When you’re meeting a man from Craigslist in a dark empty parking lot at 9pm and he asks you to get in his car, what do you say? I noticed he had a car seat, so I figured he at least has a kid and is therefore (probably) harmless. But then I also thought he could be someone extremely clever like some of the psychopaths who used to pretend to have a broken arm or leg to lure women into their car. I decided to roll the dice because I’m tough and/or desperate to sell an iPhone before it completely depreciates in value. It was also extremely cold outside and I shiver easily. I handed him the iPhone to review before we made a deal. He glanced it over, took me on the honor system that there was nothing wrong with the phone (there wasn’t, but never blindly trust someone on Craigslist), and we had a deal. He handed over the cash and I didn’t get murdered and left in a shallow grave in the woods. It’s too cold to dig this time of year anyway.
Selling an iPhone on Craigslist is an interesting experience because you’re dealing with people and people are endlessly fascinating. Some people would email or text me, asking if the phone was still available. After I said it was, they wouldn’t respond. I’m not sure what the point of emailing me was, possibly to starve off feelings of loneliness or bait me into some scheme I wasn’t hip to (which some people did attempt). And then someone emailed me, confirming something I had been thinking about for the last few days.
David sends an email saying:
I’m interested in your iPhone 4S 16 GB for $300 when I can get one in the same condition except 32 GB for $250. Sound good?
Confused, I write back:
What are you asking?
He writes:
Why you think you can get $300 for a 16 GB 4S when people offer me $100-$150 for my 32 GB 4S
Like an adult, I continue the conversation:
Because my 16gb white iPhone 4S is superior.
And he writes back:
I bet no one has replied.
Obviously I lied and told him that I already sold the phone. I couldn’t seem like a coconut head for asking a ridiculous price and then getting called out on it, but having nothing to back it up. I did eventually sell my iPhone for more than he sold his, but this whole exchange left me wondering…
Why did he invest time initiating a pointless conversation with me? And why did I continue the pointless conversation?
Lately I’ve been keeping a log of reasons for “core motivations” that cause people to act upon something. One of those ten or so core motivations is the increasingly needless tendency to need to feel superior to others. It explains why he’d write to me and why I’d pick up the turd and throw it back to him. He couldn’t live with the thought of someone living high on the hog, selling an iPhone that was worth less than his for more than he sold his iPhone for so he went for the ego takedown.

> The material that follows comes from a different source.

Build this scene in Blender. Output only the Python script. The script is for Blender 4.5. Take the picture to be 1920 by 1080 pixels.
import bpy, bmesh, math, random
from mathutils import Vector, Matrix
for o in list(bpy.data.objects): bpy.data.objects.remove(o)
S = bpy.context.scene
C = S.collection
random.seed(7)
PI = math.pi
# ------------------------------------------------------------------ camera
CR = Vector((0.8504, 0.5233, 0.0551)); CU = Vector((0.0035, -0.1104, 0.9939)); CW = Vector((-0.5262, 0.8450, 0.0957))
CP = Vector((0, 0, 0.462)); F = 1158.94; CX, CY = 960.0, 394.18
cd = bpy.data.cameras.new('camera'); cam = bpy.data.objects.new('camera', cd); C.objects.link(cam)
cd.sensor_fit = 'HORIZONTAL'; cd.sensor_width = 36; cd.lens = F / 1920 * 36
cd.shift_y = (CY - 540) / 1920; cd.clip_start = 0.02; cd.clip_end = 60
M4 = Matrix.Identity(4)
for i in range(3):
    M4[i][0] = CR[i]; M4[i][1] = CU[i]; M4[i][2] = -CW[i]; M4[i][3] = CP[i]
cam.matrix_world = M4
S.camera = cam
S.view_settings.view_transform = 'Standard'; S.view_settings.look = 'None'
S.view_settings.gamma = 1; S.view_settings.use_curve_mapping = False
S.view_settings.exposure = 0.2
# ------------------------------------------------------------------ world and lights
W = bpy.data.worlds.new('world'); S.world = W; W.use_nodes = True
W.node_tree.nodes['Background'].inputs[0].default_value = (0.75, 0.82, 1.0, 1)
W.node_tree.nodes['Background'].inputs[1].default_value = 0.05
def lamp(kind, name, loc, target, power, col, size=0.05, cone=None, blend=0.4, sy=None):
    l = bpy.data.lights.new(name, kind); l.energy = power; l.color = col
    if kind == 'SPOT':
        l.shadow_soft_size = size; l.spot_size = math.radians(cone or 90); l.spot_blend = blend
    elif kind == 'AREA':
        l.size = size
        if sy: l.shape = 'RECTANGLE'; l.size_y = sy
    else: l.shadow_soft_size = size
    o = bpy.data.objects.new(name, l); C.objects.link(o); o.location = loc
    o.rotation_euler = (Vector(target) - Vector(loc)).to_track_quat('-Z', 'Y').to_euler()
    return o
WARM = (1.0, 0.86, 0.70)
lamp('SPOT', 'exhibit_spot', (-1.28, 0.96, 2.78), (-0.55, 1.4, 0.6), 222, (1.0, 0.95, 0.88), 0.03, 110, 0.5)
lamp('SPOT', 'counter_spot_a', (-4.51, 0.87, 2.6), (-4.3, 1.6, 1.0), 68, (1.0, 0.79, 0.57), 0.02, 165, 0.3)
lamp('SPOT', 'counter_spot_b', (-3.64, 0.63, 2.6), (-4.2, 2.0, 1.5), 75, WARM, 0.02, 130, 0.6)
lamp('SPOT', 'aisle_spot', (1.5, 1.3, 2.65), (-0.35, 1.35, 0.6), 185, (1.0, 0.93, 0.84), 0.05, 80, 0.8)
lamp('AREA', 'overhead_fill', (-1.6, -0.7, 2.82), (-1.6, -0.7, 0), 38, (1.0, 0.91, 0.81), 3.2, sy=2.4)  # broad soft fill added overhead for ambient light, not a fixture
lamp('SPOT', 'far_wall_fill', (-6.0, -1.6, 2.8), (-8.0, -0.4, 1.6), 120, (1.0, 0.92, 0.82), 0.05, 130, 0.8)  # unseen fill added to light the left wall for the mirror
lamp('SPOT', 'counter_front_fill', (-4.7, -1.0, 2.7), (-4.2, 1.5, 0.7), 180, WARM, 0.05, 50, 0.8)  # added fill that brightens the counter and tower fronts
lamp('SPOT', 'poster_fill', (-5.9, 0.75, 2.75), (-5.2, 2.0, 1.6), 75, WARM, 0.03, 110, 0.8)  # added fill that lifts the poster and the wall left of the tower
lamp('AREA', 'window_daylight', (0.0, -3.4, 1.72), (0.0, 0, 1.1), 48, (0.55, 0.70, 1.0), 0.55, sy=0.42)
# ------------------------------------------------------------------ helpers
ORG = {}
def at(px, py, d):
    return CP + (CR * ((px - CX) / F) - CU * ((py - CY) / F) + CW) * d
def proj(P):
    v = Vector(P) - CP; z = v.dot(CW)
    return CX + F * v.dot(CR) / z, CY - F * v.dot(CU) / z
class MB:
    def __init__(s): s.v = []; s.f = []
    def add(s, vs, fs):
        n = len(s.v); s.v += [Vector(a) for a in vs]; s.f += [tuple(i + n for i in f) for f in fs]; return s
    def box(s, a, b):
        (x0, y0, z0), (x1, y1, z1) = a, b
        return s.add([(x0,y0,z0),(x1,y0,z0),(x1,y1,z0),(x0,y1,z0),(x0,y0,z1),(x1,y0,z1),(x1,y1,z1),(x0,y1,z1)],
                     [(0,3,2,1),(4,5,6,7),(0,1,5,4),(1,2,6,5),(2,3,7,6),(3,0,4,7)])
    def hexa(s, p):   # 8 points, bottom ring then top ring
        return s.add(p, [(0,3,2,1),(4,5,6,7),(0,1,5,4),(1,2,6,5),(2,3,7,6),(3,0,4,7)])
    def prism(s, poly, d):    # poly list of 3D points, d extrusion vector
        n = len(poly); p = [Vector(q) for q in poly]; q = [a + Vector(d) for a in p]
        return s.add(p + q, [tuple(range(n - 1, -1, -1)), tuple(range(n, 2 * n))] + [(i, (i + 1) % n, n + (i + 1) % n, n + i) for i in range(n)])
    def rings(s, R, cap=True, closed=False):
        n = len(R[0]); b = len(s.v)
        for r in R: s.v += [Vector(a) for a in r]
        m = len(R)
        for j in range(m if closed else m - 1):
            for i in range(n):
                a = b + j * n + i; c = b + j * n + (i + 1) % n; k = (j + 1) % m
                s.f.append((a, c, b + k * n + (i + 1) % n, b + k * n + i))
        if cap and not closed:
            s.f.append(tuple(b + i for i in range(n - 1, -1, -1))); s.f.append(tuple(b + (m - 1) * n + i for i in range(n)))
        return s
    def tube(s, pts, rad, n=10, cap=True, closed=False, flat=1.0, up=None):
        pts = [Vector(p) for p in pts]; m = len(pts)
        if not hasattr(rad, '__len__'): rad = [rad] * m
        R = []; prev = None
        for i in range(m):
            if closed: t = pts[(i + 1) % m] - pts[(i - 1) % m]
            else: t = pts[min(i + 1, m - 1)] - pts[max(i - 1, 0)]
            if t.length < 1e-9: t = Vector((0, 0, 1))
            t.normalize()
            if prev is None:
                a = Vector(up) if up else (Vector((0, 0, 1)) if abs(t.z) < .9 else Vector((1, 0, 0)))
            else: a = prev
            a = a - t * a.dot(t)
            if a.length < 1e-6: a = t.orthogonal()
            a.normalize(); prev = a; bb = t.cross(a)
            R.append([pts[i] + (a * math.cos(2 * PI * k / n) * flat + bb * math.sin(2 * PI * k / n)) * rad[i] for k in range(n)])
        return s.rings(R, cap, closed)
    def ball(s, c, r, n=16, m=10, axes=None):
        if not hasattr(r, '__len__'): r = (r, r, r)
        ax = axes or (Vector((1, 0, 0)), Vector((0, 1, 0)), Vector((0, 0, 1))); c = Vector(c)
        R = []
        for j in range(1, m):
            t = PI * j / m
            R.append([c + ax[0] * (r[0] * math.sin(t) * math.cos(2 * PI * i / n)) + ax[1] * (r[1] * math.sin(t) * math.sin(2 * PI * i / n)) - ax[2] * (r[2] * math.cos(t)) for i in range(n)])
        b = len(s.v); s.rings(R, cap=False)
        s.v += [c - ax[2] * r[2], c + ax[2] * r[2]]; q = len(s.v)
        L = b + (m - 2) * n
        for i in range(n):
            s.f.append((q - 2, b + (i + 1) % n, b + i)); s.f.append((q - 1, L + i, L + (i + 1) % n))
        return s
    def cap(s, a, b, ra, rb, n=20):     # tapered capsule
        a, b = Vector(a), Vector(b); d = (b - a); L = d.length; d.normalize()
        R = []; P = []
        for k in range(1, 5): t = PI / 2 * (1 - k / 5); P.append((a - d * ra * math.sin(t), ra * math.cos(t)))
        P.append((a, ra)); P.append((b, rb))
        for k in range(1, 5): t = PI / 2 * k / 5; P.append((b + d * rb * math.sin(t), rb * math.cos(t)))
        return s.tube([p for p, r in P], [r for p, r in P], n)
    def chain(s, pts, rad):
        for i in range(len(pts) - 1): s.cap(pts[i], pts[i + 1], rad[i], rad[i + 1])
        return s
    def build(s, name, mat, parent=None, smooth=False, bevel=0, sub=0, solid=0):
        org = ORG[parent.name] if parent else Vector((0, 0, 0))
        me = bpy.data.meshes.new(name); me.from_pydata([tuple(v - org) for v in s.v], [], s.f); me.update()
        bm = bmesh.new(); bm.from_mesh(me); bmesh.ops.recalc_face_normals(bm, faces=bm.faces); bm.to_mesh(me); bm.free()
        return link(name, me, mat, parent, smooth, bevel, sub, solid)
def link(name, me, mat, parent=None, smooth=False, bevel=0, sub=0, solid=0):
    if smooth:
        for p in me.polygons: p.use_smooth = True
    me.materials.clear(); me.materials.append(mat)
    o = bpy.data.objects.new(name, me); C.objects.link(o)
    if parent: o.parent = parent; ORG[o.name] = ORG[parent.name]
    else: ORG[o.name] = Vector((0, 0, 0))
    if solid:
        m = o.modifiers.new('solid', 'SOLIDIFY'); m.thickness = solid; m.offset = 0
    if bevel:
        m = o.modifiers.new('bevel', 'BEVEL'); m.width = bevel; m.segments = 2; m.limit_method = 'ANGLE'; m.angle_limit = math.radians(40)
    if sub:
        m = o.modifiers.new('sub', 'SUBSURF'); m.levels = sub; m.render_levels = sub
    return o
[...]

The superiority theory is a well known humor theory as well. I had been reading reviews of a humor book and noticed a few criticized the author for speaking highly of herself. While I was reading the book, I took her self-praise as feigned sarcasm, but this reconfirmed the superiority theory–we can’t find something funny if we get the impression that the person feels they are superior to us. The old lizard brain we all have blocks the message before our neocortex can pump out any mirth from it.
Apple knows superiority theory better than any company. There is a reason why their design is simple. They’re well aware that people have an innate desire to feel superior to things. As their brilliant designer said:
Why do we assume that simple is good? Because with physical products, we have to feel we can dominate them. As you bring order to complexity, you find a way to make the product defer to you. Simplicity isn’t just a visual style. It’s not just minimalism or the absence of clutter. It involves digging through the depth of the complexity. To be truly simple, you have to go really deep. For example, to have no screws on something, you can end up having a product that is so convoluted and so complex. The better way is to go deeper with the simplicity, to understand everything about it and how it’s manufactured. You have to deeply understand the essence of a product in order to be able to get rid of the parts that are not essential.
– Jonathan Ive
The superiority complex isn’t completely negative, though it often leads people toward self-destructive behavior. I’m sure it works as a healthy motivator as well as it is likely a part of a survival instinct.
The lesson here for anyone who creates anything is: make your product/idea/service as easy as possible for people to understand. People don’t like feeling confused or inferior. Like everything, this concept can be taken too far with making things too minimalistic, but it’s a lesson most people don’t naturally understand.
Spenser Baldwin says
Our decisions, especially bad, are 90% related to fear or pride. The second you live life without those, it becomes crystal how simple life actually can be. To understand it so completely that you’re now able to get rid of what is not essential…
Ben Nesvig says
I agree with that. Pride could even be tied back to being a fear of what other people will think.
Ben Nesvig says
I agree with that. Pride could even be tied back to being a fear of what other people will think.